Derek Box poses a very troubling and relevant
question in his essay “Protecting Freedom of Expression on
Campus”. As with any other issue regarding censorship, we face
the dilemma of choosing between total freedom to express even that
which violates or offends others, or opting to censor material and
allowing ourselves to step a few precious inches down that slippery
slope to a society without the freedom of creative thought and
expression.
The
question is posed to the reader how we ought to respond to offensive
misconduct of others, allowing us to make the hypothetical decision
between a society of anarchy and delinquency or one choked of human
expression.
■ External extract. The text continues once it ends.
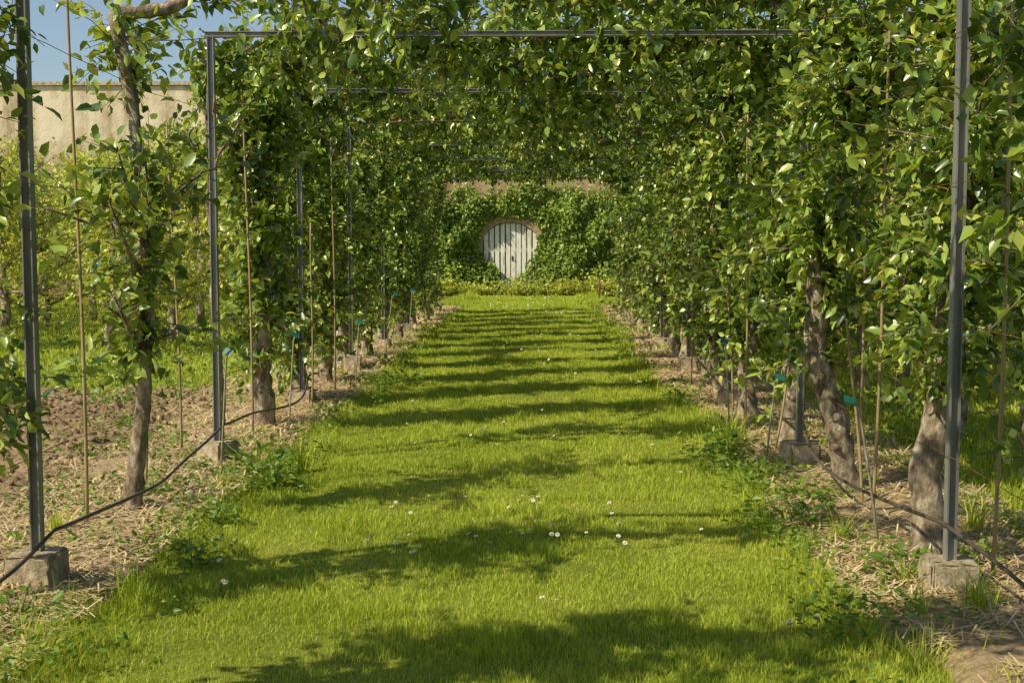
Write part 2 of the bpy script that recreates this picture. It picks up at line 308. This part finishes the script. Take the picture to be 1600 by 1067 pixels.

We are allowed to tarry for a moment in a world of our
own mind’s creation; do we chose to ignore the offensives
expressions as the text suggests, and clothes ourselves with the
blinders of a world too seduced by the impossible idea of an utopia
to see mere rebellion before their eyes? Or do we sentence ourselves
to a world void of expression by allowing ourselves the indulgence of
professing we hold authority great enough to judge another’s
expression as worthy or unworthy.
To me it
appears as a catch-22. While Box certainly makes a point in stating
that students on campuses shouldn’t have fewer or greater
rights than a person in the surrounding society. I can only revert to
the plan supposed so long ago by much greater minds than mine when I
say that free expression, whatever that expression is, should be
allowed provided that it does no physical harm.